> _Your task_:
Report every line in the listing below where the string "empty" shows up.

━━━━━━━━━━

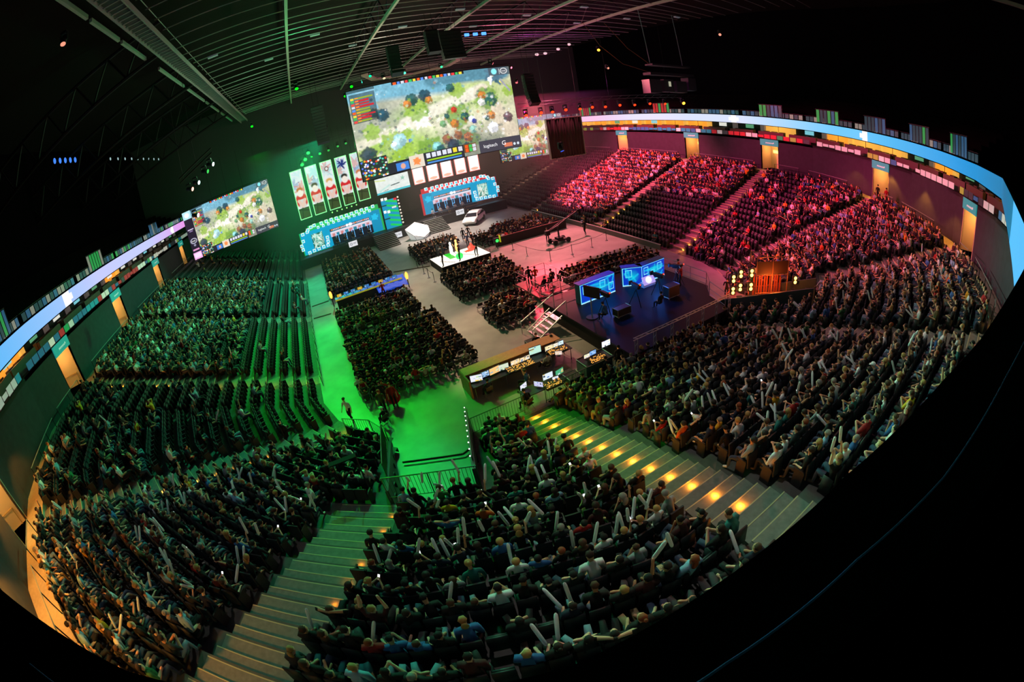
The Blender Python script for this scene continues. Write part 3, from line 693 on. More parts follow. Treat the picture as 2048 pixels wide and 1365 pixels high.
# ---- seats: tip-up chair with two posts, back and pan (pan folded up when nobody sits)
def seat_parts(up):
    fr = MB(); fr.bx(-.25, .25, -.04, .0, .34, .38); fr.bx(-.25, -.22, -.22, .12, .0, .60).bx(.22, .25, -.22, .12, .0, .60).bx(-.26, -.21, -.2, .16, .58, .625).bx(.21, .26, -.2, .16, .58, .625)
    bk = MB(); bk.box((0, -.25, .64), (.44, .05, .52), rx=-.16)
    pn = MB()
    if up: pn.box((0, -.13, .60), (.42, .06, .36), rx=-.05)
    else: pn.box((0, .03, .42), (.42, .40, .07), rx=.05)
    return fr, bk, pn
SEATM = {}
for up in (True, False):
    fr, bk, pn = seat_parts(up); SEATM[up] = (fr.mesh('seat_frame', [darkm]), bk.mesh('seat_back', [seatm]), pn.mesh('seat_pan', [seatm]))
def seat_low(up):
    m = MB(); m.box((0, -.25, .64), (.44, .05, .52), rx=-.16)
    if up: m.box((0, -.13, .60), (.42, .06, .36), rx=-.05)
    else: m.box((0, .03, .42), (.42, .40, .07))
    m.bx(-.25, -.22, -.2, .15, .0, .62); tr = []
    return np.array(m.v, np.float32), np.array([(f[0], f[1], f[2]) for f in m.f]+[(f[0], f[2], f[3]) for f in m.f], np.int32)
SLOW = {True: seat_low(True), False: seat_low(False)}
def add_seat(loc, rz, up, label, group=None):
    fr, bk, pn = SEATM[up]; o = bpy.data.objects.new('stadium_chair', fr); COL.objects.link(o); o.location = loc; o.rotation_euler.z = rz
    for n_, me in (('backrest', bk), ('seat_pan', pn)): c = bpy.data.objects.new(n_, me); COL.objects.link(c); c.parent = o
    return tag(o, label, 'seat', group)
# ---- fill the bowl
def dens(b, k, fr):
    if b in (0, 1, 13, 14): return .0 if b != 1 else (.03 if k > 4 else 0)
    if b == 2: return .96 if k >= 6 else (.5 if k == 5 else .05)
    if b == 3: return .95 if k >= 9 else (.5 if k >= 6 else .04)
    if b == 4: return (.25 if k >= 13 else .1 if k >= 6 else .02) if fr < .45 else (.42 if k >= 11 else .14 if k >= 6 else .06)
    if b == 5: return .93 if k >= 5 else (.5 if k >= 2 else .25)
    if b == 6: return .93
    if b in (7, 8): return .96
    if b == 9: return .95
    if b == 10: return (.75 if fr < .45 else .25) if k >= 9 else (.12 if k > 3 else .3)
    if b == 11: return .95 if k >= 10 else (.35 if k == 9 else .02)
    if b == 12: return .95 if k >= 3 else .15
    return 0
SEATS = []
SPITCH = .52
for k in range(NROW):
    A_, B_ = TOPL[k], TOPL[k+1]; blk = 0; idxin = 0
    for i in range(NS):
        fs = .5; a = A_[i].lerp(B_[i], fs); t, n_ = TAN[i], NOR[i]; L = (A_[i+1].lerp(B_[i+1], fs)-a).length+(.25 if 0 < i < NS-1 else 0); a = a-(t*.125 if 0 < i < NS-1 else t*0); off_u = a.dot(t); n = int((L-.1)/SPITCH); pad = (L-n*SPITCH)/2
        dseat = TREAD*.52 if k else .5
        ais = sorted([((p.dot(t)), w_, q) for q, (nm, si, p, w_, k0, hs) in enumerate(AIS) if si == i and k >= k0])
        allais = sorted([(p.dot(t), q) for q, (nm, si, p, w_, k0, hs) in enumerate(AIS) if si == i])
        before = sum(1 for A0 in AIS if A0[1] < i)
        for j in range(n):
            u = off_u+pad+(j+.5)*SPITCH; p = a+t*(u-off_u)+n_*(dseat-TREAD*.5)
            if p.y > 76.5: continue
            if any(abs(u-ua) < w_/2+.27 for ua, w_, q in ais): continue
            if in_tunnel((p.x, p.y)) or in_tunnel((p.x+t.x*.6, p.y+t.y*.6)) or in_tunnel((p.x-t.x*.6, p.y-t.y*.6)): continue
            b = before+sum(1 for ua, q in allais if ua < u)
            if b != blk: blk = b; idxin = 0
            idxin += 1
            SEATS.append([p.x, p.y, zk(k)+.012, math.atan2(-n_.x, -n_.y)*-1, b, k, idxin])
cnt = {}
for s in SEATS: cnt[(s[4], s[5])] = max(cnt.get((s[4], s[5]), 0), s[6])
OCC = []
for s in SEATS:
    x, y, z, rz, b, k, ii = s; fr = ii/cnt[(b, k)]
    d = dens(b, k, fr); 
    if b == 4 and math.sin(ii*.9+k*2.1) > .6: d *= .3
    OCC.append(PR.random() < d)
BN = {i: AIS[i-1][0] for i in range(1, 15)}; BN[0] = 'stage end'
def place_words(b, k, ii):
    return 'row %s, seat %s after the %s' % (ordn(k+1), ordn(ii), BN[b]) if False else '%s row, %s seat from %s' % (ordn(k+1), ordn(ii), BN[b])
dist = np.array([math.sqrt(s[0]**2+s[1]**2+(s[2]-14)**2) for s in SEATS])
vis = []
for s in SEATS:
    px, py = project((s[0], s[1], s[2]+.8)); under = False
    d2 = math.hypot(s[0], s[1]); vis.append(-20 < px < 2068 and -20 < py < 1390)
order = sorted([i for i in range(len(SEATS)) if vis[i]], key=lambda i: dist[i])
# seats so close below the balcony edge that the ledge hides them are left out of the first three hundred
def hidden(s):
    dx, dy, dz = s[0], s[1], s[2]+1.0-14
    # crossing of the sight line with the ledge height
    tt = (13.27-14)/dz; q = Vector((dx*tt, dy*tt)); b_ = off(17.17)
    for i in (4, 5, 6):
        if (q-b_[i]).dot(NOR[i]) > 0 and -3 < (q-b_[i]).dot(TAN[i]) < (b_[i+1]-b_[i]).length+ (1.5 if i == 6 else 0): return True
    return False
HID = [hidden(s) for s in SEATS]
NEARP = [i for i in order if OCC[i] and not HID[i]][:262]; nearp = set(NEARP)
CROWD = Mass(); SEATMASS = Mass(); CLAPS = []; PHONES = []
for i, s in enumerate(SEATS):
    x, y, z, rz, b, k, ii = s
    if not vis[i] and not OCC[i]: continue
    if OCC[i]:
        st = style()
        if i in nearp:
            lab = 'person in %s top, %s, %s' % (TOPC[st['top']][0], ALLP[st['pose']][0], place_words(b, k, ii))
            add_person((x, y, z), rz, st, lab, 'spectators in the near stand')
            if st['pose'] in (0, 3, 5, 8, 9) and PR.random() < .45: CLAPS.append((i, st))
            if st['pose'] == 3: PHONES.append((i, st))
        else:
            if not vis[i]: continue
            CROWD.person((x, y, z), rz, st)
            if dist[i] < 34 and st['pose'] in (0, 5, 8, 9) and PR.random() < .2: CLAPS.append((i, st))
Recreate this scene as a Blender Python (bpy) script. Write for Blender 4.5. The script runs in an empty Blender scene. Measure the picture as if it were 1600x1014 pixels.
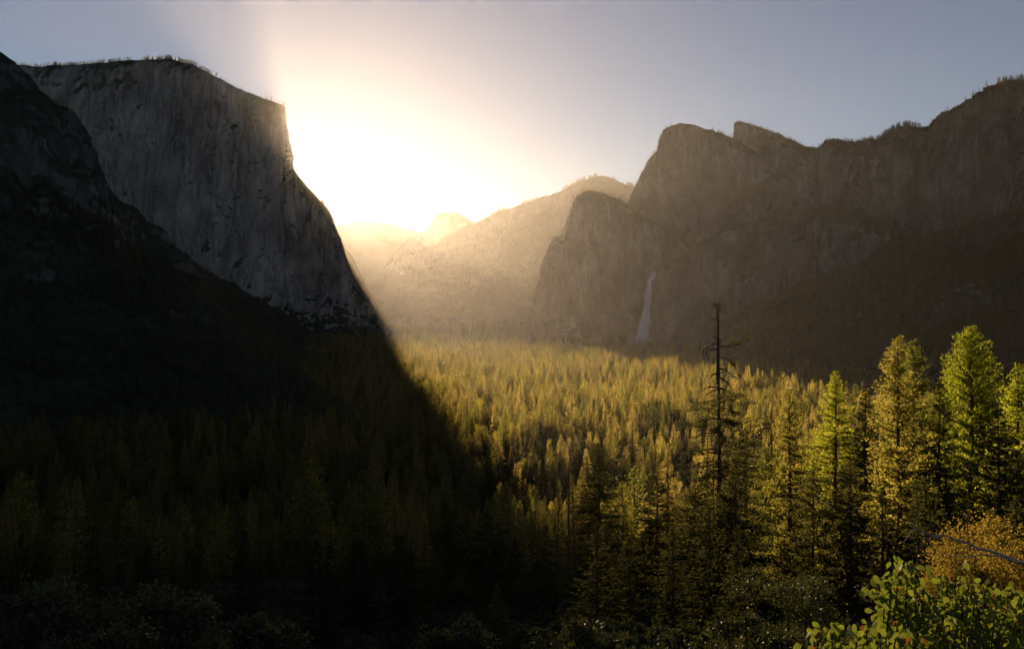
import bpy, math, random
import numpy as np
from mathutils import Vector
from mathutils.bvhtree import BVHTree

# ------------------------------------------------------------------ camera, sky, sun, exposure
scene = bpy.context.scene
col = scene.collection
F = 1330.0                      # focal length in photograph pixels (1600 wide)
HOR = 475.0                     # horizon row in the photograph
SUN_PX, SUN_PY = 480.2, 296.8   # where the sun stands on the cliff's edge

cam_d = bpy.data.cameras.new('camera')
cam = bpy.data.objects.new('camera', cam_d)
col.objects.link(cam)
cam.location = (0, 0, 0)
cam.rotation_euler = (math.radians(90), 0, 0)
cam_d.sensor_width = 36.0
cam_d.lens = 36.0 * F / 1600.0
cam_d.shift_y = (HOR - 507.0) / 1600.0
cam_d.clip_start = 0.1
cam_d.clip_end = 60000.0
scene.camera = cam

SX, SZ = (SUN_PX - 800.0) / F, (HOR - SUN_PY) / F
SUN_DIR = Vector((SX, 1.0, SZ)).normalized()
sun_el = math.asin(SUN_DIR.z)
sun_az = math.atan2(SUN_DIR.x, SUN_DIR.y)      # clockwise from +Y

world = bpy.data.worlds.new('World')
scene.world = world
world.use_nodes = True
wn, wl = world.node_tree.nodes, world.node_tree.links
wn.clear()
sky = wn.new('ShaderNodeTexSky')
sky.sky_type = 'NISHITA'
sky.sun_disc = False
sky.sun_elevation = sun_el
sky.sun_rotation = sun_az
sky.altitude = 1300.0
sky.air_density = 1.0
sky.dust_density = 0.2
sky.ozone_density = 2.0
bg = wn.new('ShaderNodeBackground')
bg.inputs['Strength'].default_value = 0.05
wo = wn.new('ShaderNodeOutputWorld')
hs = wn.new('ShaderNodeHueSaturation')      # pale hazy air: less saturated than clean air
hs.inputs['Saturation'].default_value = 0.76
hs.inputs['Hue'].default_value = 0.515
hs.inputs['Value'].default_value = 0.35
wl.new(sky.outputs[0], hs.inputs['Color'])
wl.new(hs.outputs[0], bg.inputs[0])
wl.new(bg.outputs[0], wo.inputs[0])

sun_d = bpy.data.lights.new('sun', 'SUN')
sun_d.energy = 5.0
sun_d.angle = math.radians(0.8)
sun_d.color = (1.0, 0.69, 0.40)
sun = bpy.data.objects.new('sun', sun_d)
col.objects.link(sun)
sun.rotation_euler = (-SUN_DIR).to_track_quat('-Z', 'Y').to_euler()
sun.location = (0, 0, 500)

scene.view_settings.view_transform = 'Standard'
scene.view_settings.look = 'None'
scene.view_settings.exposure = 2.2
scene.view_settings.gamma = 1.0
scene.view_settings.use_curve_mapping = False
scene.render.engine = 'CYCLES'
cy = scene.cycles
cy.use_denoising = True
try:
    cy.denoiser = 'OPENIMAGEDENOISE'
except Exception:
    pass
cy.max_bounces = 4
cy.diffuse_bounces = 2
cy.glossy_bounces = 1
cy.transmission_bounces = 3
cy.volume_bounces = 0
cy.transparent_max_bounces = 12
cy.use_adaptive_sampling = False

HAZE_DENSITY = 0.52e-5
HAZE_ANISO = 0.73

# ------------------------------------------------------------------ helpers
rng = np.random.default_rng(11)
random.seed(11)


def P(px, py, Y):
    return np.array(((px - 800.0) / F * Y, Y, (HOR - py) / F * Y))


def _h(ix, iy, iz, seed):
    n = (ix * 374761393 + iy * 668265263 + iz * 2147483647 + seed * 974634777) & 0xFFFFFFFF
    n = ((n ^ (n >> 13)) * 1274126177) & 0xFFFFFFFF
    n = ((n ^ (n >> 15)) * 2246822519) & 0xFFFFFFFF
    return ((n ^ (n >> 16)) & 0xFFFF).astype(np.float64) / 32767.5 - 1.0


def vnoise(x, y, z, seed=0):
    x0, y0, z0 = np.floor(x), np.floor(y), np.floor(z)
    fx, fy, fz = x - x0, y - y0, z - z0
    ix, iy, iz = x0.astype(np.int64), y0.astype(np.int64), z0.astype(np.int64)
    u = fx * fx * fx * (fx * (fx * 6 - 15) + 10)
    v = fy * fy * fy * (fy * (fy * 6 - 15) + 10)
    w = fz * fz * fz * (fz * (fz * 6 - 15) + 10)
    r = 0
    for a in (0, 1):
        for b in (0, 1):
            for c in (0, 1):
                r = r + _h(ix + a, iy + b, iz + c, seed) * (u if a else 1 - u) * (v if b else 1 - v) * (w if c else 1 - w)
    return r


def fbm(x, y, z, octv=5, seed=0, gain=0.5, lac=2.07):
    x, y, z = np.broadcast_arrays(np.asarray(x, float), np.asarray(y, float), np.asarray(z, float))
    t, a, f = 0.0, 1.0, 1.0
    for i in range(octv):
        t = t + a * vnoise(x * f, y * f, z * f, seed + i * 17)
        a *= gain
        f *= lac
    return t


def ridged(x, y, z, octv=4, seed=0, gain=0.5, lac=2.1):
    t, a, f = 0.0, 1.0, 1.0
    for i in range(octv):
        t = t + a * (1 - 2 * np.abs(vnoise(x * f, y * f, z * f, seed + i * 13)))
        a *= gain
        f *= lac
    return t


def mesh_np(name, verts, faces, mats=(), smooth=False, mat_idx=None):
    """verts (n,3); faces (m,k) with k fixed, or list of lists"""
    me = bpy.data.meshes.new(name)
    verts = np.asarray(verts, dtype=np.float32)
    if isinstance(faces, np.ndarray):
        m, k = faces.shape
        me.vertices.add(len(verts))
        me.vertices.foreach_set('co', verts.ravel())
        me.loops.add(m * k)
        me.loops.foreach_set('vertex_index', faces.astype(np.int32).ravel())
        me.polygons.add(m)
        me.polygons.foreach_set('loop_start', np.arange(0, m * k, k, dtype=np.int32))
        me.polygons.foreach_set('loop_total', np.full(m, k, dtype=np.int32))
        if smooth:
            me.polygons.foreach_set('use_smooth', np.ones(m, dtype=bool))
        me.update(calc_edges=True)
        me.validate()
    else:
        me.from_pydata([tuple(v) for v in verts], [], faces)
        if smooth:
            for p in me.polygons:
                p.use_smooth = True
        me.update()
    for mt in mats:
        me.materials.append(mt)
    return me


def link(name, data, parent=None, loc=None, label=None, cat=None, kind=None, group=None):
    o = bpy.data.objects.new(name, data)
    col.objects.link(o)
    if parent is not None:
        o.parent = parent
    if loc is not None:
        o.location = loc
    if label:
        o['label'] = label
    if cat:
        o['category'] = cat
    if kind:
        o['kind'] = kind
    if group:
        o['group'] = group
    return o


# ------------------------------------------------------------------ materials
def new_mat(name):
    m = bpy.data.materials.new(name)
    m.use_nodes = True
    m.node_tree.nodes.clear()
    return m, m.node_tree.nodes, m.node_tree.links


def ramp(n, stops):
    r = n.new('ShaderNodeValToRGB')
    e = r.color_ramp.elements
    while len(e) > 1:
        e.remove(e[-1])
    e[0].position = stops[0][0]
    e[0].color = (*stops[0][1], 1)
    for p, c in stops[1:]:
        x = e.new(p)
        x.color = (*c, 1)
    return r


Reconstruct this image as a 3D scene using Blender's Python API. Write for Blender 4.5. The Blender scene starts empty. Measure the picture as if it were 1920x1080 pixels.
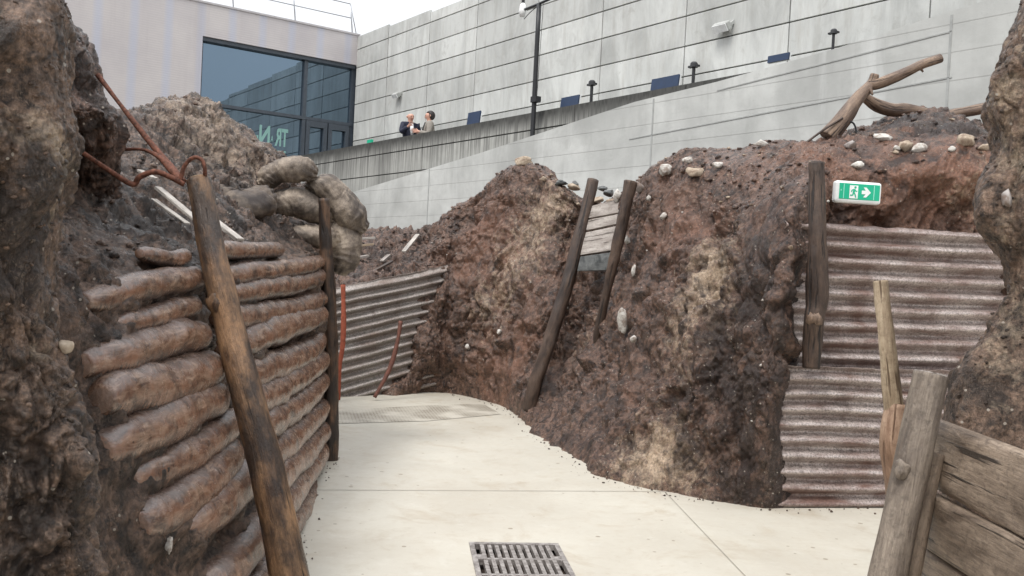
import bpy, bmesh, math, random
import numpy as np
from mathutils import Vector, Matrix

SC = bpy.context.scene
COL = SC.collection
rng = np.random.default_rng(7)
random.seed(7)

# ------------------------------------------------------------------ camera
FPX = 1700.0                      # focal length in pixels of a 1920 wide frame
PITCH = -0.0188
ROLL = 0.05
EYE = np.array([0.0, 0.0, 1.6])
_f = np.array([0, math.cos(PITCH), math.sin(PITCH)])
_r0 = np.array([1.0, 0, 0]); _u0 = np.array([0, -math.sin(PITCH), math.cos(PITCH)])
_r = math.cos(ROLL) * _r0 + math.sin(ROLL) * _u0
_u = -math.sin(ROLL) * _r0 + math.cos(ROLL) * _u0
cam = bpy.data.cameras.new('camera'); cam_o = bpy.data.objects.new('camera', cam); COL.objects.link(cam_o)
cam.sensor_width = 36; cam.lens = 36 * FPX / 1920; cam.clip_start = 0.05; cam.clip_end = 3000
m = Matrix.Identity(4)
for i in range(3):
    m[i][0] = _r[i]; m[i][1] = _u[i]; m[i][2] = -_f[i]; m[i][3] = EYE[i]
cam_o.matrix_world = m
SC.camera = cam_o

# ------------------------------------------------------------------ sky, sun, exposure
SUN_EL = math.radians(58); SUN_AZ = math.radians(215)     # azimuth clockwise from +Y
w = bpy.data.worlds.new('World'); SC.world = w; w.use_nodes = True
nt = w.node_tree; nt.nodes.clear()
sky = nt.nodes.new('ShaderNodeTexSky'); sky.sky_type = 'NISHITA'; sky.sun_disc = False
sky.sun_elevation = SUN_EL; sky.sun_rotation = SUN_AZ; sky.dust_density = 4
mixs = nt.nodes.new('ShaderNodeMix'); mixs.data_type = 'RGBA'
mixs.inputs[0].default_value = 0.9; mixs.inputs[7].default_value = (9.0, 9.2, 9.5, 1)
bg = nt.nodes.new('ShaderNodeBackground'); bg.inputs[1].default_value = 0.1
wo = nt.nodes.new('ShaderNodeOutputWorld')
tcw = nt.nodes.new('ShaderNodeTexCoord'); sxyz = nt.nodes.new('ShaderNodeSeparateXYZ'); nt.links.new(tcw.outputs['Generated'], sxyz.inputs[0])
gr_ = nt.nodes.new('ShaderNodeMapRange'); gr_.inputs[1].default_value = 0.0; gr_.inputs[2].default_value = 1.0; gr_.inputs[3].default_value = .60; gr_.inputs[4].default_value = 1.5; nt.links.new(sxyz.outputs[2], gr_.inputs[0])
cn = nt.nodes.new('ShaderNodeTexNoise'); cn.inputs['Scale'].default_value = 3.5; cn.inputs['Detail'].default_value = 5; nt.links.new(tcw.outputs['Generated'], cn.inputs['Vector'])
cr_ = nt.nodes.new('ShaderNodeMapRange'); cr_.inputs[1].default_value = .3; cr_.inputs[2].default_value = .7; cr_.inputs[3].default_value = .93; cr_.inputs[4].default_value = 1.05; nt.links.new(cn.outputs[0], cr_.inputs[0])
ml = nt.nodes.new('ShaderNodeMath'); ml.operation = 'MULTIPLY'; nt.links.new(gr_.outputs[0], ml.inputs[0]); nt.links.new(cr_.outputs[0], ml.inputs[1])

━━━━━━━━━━

> _Written solution_:
Recreate this scene as a Blender Python (bpy) script. Write for Blender 4.5. The script runs in an empty Blender scene. Measure the picture as if it were 1600x1014 pixels.
Reconstruct this image as a 3D scene using Blender's Python API. Write for Blender 4.5. The Blender scene starts empty. Measure the picture as if it were 1920x1080 pixels.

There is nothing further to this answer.